Ich weiß, hier spricht ein Gast, kein Bewohner der Stadt, und ich kann mir gut vorstellen, dass jemand, der seit vielen Jahren hier lebt, nichts als raus aus der Leere möchte und diese Überlegungen als romantische Luftblasen abtut, noch dazu geäußert von einem Vertreter jener Zunft, die Verklärung nicht selten zur Tugend erklärt, einem Schriftsteller eben. Aber als solcher bin ich ausdrücklich hierher gebeten worden und darf sagen, dass ich mich für den Posten des Stadtschreibers in Leipzig etwa, wenn es denn dort einen gäbe, nicht beworben hätte. Und das hat nichts damit zu tun, dass ich in der Stadt einmal studiert habe und sie allenfalls ein bisschen kenne.
Magdeburg muss kein zweites Leipzig, keine sogenannte Boomtown werden aus meiner Sicht, okay, sie könnte wieder eine eine Zweit-, wenn nicht gar Erstligafußballmannschaft haben, gerne sogar, und an den Zugverbindungen sollte man auch etwas drehen.

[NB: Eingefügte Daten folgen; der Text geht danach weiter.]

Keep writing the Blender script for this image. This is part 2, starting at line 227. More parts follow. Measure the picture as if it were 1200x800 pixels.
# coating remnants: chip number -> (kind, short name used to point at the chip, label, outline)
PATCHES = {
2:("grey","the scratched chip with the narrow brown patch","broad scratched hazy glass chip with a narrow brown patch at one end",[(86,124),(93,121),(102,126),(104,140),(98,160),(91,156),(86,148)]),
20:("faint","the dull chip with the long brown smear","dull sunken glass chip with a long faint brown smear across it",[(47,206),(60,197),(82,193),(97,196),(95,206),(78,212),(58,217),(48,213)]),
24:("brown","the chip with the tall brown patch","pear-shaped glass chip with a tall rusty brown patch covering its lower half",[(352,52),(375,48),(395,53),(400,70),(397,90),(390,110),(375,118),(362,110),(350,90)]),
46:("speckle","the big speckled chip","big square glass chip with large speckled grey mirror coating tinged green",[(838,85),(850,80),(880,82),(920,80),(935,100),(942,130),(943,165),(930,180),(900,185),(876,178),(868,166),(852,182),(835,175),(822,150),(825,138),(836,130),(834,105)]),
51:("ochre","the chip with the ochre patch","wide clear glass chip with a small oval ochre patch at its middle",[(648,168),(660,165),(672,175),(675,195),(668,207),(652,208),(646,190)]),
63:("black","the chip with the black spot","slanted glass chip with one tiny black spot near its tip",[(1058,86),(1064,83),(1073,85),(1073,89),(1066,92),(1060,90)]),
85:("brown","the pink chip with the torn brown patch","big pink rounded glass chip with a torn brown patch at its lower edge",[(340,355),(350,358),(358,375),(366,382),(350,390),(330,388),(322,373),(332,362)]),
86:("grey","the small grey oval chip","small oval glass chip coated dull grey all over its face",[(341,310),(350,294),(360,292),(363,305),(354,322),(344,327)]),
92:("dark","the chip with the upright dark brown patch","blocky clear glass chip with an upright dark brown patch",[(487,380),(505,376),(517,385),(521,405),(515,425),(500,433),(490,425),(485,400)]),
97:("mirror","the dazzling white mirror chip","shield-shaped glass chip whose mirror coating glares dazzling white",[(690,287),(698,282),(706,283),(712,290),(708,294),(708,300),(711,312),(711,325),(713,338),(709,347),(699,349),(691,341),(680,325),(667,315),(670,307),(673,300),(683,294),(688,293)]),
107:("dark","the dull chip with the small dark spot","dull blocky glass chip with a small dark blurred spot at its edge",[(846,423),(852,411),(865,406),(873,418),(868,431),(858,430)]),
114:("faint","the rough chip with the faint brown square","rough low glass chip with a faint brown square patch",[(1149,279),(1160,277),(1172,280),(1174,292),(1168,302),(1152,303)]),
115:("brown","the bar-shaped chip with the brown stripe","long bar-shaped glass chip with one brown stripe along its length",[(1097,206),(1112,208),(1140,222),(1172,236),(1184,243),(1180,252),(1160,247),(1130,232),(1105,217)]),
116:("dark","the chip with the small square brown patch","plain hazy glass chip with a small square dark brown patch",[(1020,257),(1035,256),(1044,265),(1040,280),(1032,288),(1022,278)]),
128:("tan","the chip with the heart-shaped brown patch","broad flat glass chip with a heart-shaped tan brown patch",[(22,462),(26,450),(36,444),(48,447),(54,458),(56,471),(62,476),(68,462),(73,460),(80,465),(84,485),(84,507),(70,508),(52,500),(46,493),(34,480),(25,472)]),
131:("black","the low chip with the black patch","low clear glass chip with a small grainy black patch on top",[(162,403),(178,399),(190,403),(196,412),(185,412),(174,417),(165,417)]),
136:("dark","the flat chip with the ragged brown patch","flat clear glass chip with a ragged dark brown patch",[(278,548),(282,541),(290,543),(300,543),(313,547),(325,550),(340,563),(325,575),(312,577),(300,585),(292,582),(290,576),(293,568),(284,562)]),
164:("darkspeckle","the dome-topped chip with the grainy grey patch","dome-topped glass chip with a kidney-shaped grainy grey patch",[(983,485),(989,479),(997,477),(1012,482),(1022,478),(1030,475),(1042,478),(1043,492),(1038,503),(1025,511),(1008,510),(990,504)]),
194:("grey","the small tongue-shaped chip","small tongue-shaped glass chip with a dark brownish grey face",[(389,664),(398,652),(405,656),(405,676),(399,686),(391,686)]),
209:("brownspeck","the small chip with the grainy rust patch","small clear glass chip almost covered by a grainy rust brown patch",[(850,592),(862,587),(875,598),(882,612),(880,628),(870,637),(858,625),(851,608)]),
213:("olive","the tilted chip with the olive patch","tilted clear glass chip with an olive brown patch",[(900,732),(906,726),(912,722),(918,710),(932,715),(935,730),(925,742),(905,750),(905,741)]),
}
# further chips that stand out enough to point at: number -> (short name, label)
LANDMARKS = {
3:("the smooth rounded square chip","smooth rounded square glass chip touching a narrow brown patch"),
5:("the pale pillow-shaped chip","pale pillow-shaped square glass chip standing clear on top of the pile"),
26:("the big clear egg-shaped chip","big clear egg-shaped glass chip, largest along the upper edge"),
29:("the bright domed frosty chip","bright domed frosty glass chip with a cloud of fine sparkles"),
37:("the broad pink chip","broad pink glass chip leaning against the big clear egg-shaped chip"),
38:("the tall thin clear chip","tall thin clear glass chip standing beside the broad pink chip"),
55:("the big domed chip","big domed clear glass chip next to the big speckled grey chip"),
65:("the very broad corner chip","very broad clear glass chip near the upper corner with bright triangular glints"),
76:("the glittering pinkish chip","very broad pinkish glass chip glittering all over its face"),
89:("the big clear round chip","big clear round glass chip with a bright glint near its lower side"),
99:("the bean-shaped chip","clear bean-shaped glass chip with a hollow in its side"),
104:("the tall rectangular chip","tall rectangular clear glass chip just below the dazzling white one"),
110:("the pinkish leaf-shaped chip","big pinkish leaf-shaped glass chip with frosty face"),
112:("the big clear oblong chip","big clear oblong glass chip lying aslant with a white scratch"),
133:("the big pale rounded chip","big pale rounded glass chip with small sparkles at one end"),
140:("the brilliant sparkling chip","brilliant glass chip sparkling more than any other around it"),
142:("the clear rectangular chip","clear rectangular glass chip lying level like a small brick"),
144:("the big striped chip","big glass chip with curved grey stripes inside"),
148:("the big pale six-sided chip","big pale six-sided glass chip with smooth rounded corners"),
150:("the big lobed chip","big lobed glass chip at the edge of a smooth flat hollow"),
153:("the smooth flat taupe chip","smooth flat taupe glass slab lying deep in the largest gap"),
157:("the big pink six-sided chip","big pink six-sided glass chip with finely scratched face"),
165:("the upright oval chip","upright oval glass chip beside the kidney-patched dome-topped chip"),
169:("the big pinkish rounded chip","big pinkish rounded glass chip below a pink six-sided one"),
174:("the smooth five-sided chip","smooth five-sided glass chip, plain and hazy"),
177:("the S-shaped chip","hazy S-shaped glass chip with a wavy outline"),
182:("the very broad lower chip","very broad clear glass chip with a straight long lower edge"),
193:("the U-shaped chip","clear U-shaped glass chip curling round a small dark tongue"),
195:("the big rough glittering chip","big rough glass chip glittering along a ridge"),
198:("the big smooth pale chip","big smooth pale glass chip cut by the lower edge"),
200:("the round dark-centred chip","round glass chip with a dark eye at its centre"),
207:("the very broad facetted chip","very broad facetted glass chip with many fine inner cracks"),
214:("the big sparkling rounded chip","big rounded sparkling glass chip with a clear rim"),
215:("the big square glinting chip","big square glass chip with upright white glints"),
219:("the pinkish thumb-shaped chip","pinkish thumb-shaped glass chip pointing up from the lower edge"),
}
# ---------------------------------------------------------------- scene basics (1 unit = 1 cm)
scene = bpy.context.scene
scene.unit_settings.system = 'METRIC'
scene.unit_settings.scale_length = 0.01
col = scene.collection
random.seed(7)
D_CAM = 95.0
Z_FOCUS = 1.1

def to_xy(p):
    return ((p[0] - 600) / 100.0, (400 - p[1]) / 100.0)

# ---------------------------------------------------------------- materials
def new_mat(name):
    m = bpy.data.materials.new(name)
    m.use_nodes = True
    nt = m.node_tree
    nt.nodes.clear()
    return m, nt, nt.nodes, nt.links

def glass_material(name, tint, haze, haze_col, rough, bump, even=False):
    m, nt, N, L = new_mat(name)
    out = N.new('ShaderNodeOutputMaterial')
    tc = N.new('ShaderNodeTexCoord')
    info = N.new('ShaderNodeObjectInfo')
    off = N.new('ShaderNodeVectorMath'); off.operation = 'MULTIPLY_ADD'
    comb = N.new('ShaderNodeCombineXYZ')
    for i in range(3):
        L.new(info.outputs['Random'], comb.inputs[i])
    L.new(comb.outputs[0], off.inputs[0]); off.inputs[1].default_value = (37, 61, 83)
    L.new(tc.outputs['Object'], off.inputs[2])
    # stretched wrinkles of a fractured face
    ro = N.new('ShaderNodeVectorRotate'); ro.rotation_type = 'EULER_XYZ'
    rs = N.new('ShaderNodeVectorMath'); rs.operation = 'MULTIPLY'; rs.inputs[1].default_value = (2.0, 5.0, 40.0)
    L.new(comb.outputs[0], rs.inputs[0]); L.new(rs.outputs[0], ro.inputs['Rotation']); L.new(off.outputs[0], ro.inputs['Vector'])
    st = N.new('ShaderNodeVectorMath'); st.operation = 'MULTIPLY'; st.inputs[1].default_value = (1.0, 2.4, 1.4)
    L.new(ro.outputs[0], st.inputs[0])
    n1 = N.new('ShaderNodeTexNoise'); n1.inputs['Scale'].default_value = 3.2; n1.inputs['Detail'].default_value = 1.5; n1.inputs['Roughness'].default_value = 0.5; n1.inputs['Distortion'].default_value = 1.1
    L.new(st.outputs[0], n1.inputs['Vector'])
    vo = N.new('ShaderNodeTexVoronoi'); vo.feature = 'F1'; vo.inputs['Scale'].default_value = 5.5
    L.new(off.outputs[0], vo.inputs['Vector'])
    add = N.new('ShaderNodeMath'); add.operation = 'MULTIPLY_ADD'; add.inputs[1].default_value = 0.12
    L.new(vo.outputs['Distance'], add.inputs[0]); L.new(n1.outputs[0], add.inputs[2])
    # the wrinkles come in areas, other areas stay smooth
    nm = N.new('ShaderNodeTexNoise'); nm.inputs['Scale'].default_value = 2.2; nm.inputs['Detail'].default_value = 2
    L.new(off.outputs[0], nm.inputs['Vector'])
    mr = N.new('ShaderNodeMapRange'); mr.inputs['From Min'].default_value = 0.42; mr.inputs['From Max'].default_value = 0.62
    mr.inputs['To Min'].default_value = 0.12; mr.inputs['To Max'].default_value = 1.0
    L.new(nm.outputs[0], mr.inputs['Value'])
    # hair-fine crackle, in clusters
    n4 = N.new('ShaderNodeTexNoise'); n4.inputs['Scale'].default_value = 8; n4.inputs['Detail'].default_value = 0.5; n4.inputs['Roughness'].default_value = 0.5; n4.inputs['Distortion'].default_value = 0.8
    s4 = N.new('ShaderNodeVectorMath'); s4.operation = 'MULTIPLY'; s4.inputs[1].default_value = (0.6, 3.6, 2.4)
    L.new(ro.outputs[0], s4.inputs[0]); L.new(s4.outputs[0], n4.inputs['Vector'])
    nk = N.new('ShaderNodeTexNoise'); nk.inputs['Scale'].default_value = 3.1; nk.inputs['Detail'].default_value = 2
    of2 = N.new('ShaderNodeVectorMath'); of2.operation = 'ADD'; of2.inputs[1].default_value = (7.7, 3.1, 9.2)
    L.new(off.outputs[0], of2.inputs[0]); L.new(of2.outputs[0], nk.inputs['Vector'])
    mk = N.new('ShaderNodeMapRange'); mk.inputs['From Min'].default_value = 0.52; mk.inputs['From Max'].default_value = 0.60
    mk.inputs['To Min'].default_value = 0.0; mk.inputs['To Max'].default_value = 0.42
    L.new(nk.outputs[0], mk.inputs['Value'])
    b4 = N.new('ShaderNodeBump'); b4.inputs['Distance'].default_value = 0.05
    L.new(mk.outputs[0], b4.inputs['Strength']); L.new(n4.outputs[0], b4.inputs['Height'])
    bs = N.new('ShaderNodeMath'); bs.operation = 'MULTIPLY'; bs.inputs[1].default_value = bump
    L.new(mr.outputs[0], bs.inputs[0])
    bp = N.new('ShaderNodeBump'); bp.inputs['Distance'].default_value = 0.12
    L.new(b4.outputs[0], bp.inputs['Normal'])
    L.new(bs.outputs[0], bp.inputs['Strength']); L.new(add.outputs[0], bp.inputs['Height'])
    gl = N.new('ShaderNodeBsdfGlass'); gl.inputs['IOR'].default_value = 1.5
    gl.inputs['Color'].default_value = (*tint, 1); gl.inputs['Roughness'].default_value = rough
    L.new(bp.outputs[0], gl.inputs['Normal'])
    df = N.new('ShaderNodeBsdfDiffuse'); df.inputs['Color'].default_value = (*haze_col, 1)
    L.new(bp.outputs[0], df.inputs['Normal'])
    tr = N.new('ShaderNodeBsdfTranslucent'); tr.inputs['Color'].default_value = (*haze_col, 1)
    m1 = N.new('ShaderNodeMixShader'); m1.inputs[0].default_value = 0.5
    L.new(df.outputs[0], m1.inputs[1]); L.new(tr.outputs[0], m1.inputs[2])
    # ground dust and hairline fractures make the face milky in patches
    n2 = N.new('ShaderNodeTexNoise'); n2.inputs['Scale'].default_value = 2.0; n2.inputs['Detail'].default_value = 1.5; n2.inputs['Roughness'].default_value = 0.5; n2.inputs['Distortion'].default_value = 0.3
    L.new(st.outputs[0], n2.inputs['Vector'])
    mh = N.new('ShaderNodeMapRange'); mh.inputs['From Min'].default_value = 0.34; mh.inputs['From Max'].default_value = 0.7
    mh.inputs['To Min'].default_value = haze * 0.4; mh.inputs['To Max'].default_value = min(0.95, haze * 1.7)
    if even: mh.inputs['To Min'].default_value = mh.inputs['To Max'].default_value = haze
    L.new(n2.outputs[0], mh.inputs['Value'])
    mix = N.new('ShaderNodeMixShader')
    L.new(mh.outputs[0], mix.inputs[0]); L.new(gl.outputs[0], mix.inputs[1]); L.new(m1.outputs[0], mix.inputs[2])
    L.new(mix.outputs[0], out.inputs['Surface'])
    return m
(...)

Dafür hat Magdeburg aber, was viele Städte nicht haben, auch solche nicht, die vermeintlich „boomen“, vielleicht weil gerade sie denken, sie bräuchten so etwas nicht, nämlich einen Stadtschreiber. Und wenn ich es richtig verstanden habe, dann verdankt sich dieses Amt überhaupt erst der Bewerbung Magdeburgs für den Titel „Kulturhaupstadt Europas“, was mich hoffen lässt, dass auf dem Weg raus aus der Leere ein Blick von außen ausdrücklich gefragt ist.
Lassen Sie mich also in den nächsten Monaten in der ewigen Polarität von Yin und Yang nicht nur für das Yang, sondern auch für das Yin zuständig sein. Lassen Sie mich auch von den vermeintlichen Leerstellen dieser Stadt erzählen, von den Orten, an denen sie Luft zum Atmen, Raum zum Innehalten und damit letztlich auch die Möglichkeit zum Schreiben lässt. Möge dann am Ende aus meinen bescheidenen Einlassungen eine Fülle entstehen, die mit dazu beiträgt, dass Magdeburg seinem großen Ziel einen kleinen Schritt näher kommt.